Christ’s command is to forgive sins. It is His blood which covers all sin and cleanses the baptismal robe and makes it white in the blood of the Lamb. And it happens when the pastor speaks the very Word that Christ commanded He speak by Christ’s own blood bought authority.

Dear friends in Christ, do you understand the riches of God’s grace showered upon you in the first couple minutes of the Divine Service? You are again reminded of your baptism, where God called you by name and made you His own. You are blessed to make the sign of the Holy Cross, a remembrance of the price paid by God’s own Son to purchase you as His very own.

You are invited by God to bring before Him all your sins. He wants them, not so He can punish you for them – for the punishment they deserve has already been meted out upon another, One more holy and righteous than you – He wants you to confess them so that He can lift the burden of them from your heavy heart. Jesus encourages you, “Come to Me, all who are weary and heavy-laden, and I will give you rest. Take My yoke upon you and learn from Me, for I am gentle and humble in heart, and you will find rest for your souls.” (Matt. 11:28-29)

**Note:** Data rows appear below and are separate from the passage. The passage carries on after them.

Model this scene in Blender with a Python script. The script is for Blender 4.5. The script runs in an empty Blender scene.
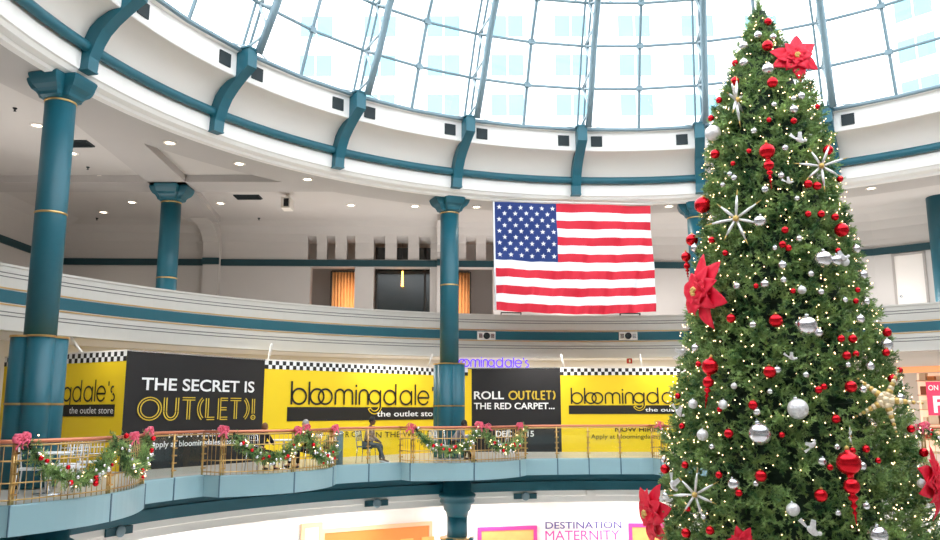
import bpy, bmesh, math, random
import numpy as np
from mathutils import Vector, Matrix
random.seed(7); rng = np.random.default_rng(7)
PI = math.pi
sc = bpy.context.scene
COL = sc.collection
# ------------------------------------------------------------------ camera
FPX, PITCH, ROLL = 813.737, 0.170406, 0.001831
cd = bpy.data.cameras.new('camera'); cam = bpy.data.objects.new('camera', cd); COL.objects.link(cam)
cd.sensor_width = 36.0; cd.sensor_fit = 'HORIZONTAL'; cd.lens = FPX/940*36; cd.clip_start = .05; cd.clip_end = 400
cam.matrix_world = Matrix.Rotation(PI/2+PITCH, 4, 'X') @ Matrix.Rotation(-ROLL, 4, 'Z')
sc.camera = cam
# ------------------------------------------------------------------ world, exposure
sc.view_settings.view_transform = 'Standard'; sc.view_settings.look = 'None'
sc.view_settings.exposure = 0.4; sc.view_settings.gamma = 1.0; sc.view_settings.use_curve_mapping = False
w = bpy.data.worlds.new('world'); sc.world = w; w.use_nodes = True
nt = w.node_tree; bgn = nt.nodes['Background']
bgn.inputs[0].default_value = (.93, .97, 1.0, 1); bgn.inputs[1].default_value = 3.4
sc.cycles.use_denoising = True
sc.cycles.max_bounces = 8; sc.cycles.diffuse_bounces = 5; sc.cycles.transparent_max_bounces = 12
sc.cycles.sample_clamp_indirect = 6
CX, CY = 4.641, 13.142          # axis of the round atrium
# storey heights, metres from the eye: upper mall floor -1.45, gallery parapet top 3.38, ceiling 7.05
ZF2, ZF1, ZCEIL = -1.45, -6.2, 7.05
def area(name, loc, rot, sx, sy, power, col=(1,1,1), spread=None):
    l = bpy.data.lights.new(name, 'AREA'); l.shape = 'RECTANGLE'; l.size = sx; l.size_y = sy; l.energy = power; l.color = col
    o = bpy.data.objects.new(name, l); COL.objects.link(o); o.location = loc; o.rotation_euler = rot
    return o
def spotlamp(name, loc, power, col=(1,.93,.82), ang=120, size=.12):
    l = bpy.data.lights.new(name, 'SPOT'); l.energy = power; l.color = col; l.spot_size = math.radians(ang); l.spot_blend = .6; l.shadow_soft_size = size
    o = bpy.data.objects.new(name, l); COL.objects.link(o); o.location = loc
    return o
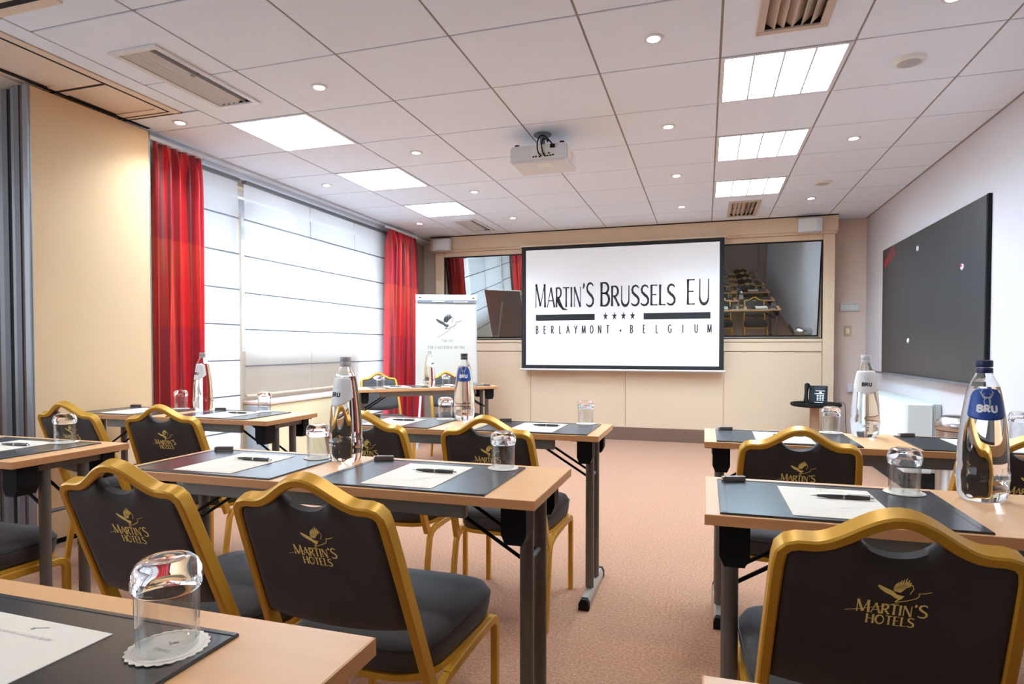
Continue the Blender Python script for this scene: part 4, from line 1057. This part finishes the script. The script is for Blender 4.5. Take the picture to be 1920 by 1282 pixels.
def make_bottle(lab, blue, capm):
    t = thing('water_bottle', lab, 'bottle', (0, 0, 0), 0, 'glass water bottles')
    bm = nb(); lathe(bm, [(0, 0.006), (0.036, 0.002), (0.042, 0.0)] + BP + [(0, 0.322)], 48); 
    bmesh.ops.recalc_face_normals(bm, faces=bm.faces[:])
    k = set(bm.faces)                           # air pocket above the water line
    lathe(bm, [(0, 0.276), (0.0290, 0.276), (0.0250, 0.2855), (0.0192, 0.2965), (0.0160, 0.306), (0.0143, 0.314), (0.0138, 0.320), (0, 0.320)], 32)
    nf = [f for f in bm.faces if f not in k]; bmesh.ops.recalc_face_normals(bm, faces=nf); bmesh.ops.reverse_faces(bm, faces=nf)
    body = obj('glass_body', bm, M_bottle, t, 50, fix=False)
    bm = nb(); lathe(bm, [(0.0, 0.3225), (0.0168, 0.3225), (0.0178, 0.324), (0.0178, 0.336), (0.0168, 0.339), (0, 0.3395)], 28); lathe(bm, [(0.0165, 0.308), (0.0178, 0.309), (0.0180, 0.316), (0.0172, 0.3205), (0.0163, 0.3205)], 28); obj('cap', bm, capm, t, 40)
    def mpl(off):
        return lambda u, v: ((brad(v) + off) * math.sin(u / 0.042), -(brad(v) + off) * math.cos(u / 0.042), v)
    nu, nv = 26, 14
    if blue:
        wd = 0.083
        vt = lambda s: 0.2725 - 0.006 * s * s - 0.012 * s ** 8
        vb = lambda s: 0.197 + 0.006 * s * s + 0.006 * s ** 10
    else:
        wd = 0.120
        vt = lambda s: 0.274 - 0.004 * s * s
        vb = lambda s: 0.180 + 0.030 * s * s
    f = mpl(0.0006)
    bm = nb(); grid(bm, nu, nv, lambda u, v: f((u - .5) * wd * (0.93 + 0.07 * (1 - v)), vb(2 * u - 1) + (vt(2 * u - 1) - vb(2 * u - 1)) * v))
    lb = obj('label', bm, M_blue if blue else M_labw, t, 180, fix=False); md = lb.modifiers.new('thickness', 'SOLIDIFY'); md.thickness = 0.0004; md.offset = 0
    f2 = mpl(0.0011); bm = nb()
    if blue:
        text(bm, 'BRU', 0, 0.217, 0.0155, f2, 1.30, 0.33, 0.16, 1, True, True)
        ribbon(bm, [(-0.028, 0.2125), (0.028, 0.2125)], 0.0012, f2); ribbon(bm, [(-0.018, 0.2095), (0.018, 0.2095)], 0.0012, f2)
        obj('lettering', bm, M_labtxt, lb, fix=False)
        bm = nb()
        poly(bm, [(-0.006, 0.233), (0.006, 0.233), (0.008, 0.243), (0.006, 0.248), (0.011, 0.252), (0.004, 0.252), (-0.004, 0.252), (-0.011, 0.252), (-0.006, 0.248), (-0.008, 0.243)], f2)
        for s in (-1, 1):
            ribbon(bm, [(s * 0.003, 0.251), (s * 0.009, 0.254), (s * 0.013, 0.260), (s * 0.012, 0.267), (s * 0.009, 0.270)], [0.003, 0.003, 0.0026, 0.002, 0.001], f2)
            ribbon(bm, [(s * 0.013, 0.260), (s * 0.017, 0.265)], 0.0016, f2); ribbon(bm, [(s * 0.010, 0.255), (s * 0.006, 0.261)], 0.0016, f2)
        obj('stag_emblem', bm, M_labgrey, lb, fix=False)
    else:
        text(bm, 'BRU', 0, 0.212, 0.0135, f2, 1.30, 0.30, 0.16, 1, True, True); obj('lettering', bm, M_ink, lb, fix=False)
        bm = nb()
        for s in (-1, 1): ribbon(bm, [(s * 0.002, 0.236), (s * 0.006, 0.242), (s * 0.0075, 0.250), (s * 0.005, 0.255)], [0.0025, 0.002, 0.0016, 0.001], f2)
        obj('stag_emblem', bm, M_labgrey, lb, fix=False)
    f3 = mpl(0.0002)
    for a in range(3):
        bm = nb(); text(bm, 'BRU', (a * 2 * PI / 3 + (0.15 if blue else 0)) * 0.042, 0.053, 0.018, lambda u, v: f3(u, v), 0.95, 0.15, 0.12, 1, True, True)
        o = obj('embossed_lettering', bm, M_bottle, t, fix=False); md = o.modifiers.new('thickness', 'SOLIDIFY'); md.thickness = 0.0012; md.offset = 1
    return t

REAR = [0.30, -0.80, -1.90, -3.00]
for y in REAR:
    dup(t0, (0.66, y, 0), 0, 'beech training table behind the camera, seen only in the booth glass', 'tables reflected in the booth glass')
    for x in (0.293, 0.915): dup(c0, (x, y - 0.37, 0), 0, 'gold-framed chair behind the camera, seen only in the booth glass', 'chairs reflected in the booth glass')
PT = 0.0042
protos = {}
def put(kind, loc, rot, lab):
    mk = {'pad': make_pad, 'sheet': make_sheet, 'pen': make_pen, 'candy': make_candy, 'doily': make_doily, 'glass': make_glass}[kind]
    if kind not in protos:
        o = protos[kind] = mk(lab); o.location = loc; o.rotation_euler = (0, 0, rot); return o
    return dup(protos[kind], loc, rot, lab)
# seat: (pad left x, pad front y, items, where, pen dx, glass override)
SEATS = [
 (-1.035, 1.437, 'pshcdg', 'at the right place of the middle table', None, (-0.582, 1.775)),
 (-1.672, 1.437, 'pshcdg', 'at the left place of the middle table', None, (-1.222, 1.760)),
 (-1.082, 0.275, 'psdg', 'at bottom left, on the table nearest the camera', None, (-0.622, 0.587)),
 (-0.985, 2.562, 'pshcdg', 'at the right place of the table before the presenter', None, (-0.545, 2.930)),
 (-1.715, 2.562, 'pshcdg', 'at the left place of the table before the presenter', None, (-1.262, 2.905)),
 (-2.730, 1.425, 'psdgh', 'on the table cut off by the left picture edge', None, (-2.352, 1.755)),
 (-2.745, 2.590, 'pshcdg', 'at the right place of the table by the red curtain', None, (-2.40, 2.945)),
 (-3.385, 2.590, 'pscdg', 'at the left place of the table by the red curtain', None, (-2.985, 2.930)),
 (0.034, 1.440, 'pshcdg', 'at the left place of the near right-hand table', None, (0.481, 1.775)),
 (0.748, 1.440, 'pc', 'at the right picture edge, on the near right-hand table', None, None),
 (0.045, 2.547, 'pshcdg', 'at the left place of the table before the heater', None, (0.518, 2.935)),
 (0.748, 2.547, 'pscdg', 'at the right place of the table before the heater', None, (1.190, 2.925)),
]
for (x, y, items, wh, _, gp) in SEATS:
    put('pad', (x, y, TZ), 0, 'black leather desk pad ' + wh)
    if 's' in items: put('sheet', (x + 0.256, y + 0.172, TZ + PT), random.uniform(-0.02, 0.02), 'white note sheet ' + wh)
    if 'h' in items: put('pen', (x + 0.282, y + 0.210, TZ + PT + 0.0012), math.radians(random.uniform(-1, 5)), 'dark ballpoint pen ' + wh)
    if 'c' in items: put('candy', (x + 0.046, y + 0.350, TZ + 0.0050), math.radians(18), 'small brown roll ' + wh)
    if 'd' in items: put('doily', (gp[0], gp[1], TZ + 0.0050), random.uniform(-0.3, 0.3), 'scalloped white paper coaster ' + wh)
    if 'g' in items: put('glass', (gp[0], gp[1], TZ + 0.0066), {-0.622: math.radians(-22)}.get(gp[0], random.uniform(-3, 3)), 'upturned water glass ' + wh)
# presenter's places (seen from behind the table, so turned round)
for s, wh in ((0.40, 'at the window end of the presenter table'), (1.01, 'at the screen end of the presenter table')):
    c_ = PF + PD * (s - TL / 2); R_ = PA + PI
    def at(dx, dy, z): 
        v = c_ + PN * TD - PN * dy - PD * dx; return (v.x, v.y, z)     # dx, dy in the sitter's frame
    put('pad', at(-0.2575, 0.02, TZ), R_, 'black leather desk pad ' + wh)
    put('sheet', at(0.0, 0.19, TZ + PT), R_, 'white note sheet ' + wh)
    put('pen', at(0.02, 0.23, TZ + PT + 0.0012), R_ + 0.05, 'dark ballpoint pen ' + wh)
    put('candy', at(-0.21, 0.37, TZ + 0.005), R_, 'small brown roll ' + wh)
    put('doily', at(0.19, 0.35, TZ + 0.005), R_, 'scalloped white paper coaster ' + wh)
    put('glass', at(0.19, 0.35, TZ + 0.0066), R_, 'upturned water glass ' + wh)
for y in REAR:
    wh = 'behind the camera, seen only in the booth glass'
    for x in (0.034, 0.748):
        for kind, lx_, ly_, lz, nm in (('pad', 0, 0.008, 0, 'black leather desk pad '), ('sheet', 0.256, 0.18, PT, 'white note sheet '), ('glass', 0.447, 0.34, 0.0054, 'upturned water glass ')):
            put(kind, (x + lx_, y + ly_, TZ + lz), 0, nm + wh)['group'] = {'pad': 'desk pads', 'sheet': 'note sheets', 'glass': 'glasses'}[kind] + ' reflected in the booth glass'
# bottles
aim = lambda x, y: math.atan2(x, -y) + PI if False else math.atan2(-x, y)       # label turned to the camera
bb = make_bottle('clear water bottle with blue stag label and navy cap, large at right', True, M_navy); bb.location = (0.647, 1.775, TZ); bb.rotation_euler = (0, 0, aim(0.647, 1.775) + 0.18)
b2 = dup(bb, (-1.175, 2.945, TZ), aim(-1.175, 2.945) - 0.1, 'clear water bottle with blue label before the flip chart, near the middle')
bw = make_bottle('clear water bottle with white label and grey cap on the middle table', False, M_capg); bw.location = (-1.120, 1.765, TZ); bw.rotation_euler = (0, 0, aim(-1.12, 1.765) - 0.85)
def wb(x, y, da, lab, capm):
    o = dup(bw, (x, y, TZ), aim(x, y) + da, lab)
    for c in o.children:
        if c.name.startswith('cap'): c.data = c.data.copy(); c.data.materials[0] = capm
    return o
wb(0.636, 2.885, 0.12, 'clear water bottle with white label and white cap before the heater', M_white)
wb(-2.815, 2.925, -1.0, 'clear water bottle standing in front of the near red curtain', M_capg)
p = PF + PD * (0.70 - TL / 2) + PN * 0.20
wb(p.x, p.y, 0.9, 'clear water bottle on the presenter table', M_capg)
for c in b2.children:
    if c.name.startswith('cap'): c.data = c.data.copy(); c.data.materials[0] = M_caps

This is not time for you to come before God as if it is a time to give Him something, as if we had anything that He needs. This is the time and the place where those who are weary with the trials and tribulations of life come to find rest and peace. This is a time of rest and refreshment in our wilderness journey of this earthly life. Here in this house is where the children come to be comforted and blessed by the gifts of their heavenly Father, given in the work of Christ, and sealed in us by the Holy Spirit.

It is again friends, a glorious day to gather together with our family and hear Christ’s work applied to us. What a gracious and loving God we have who speaks to us words of forgiveness, words which grant salvation and bestow life eternal. Thanks be to God, in Christ Jesus our Lord.  Amen.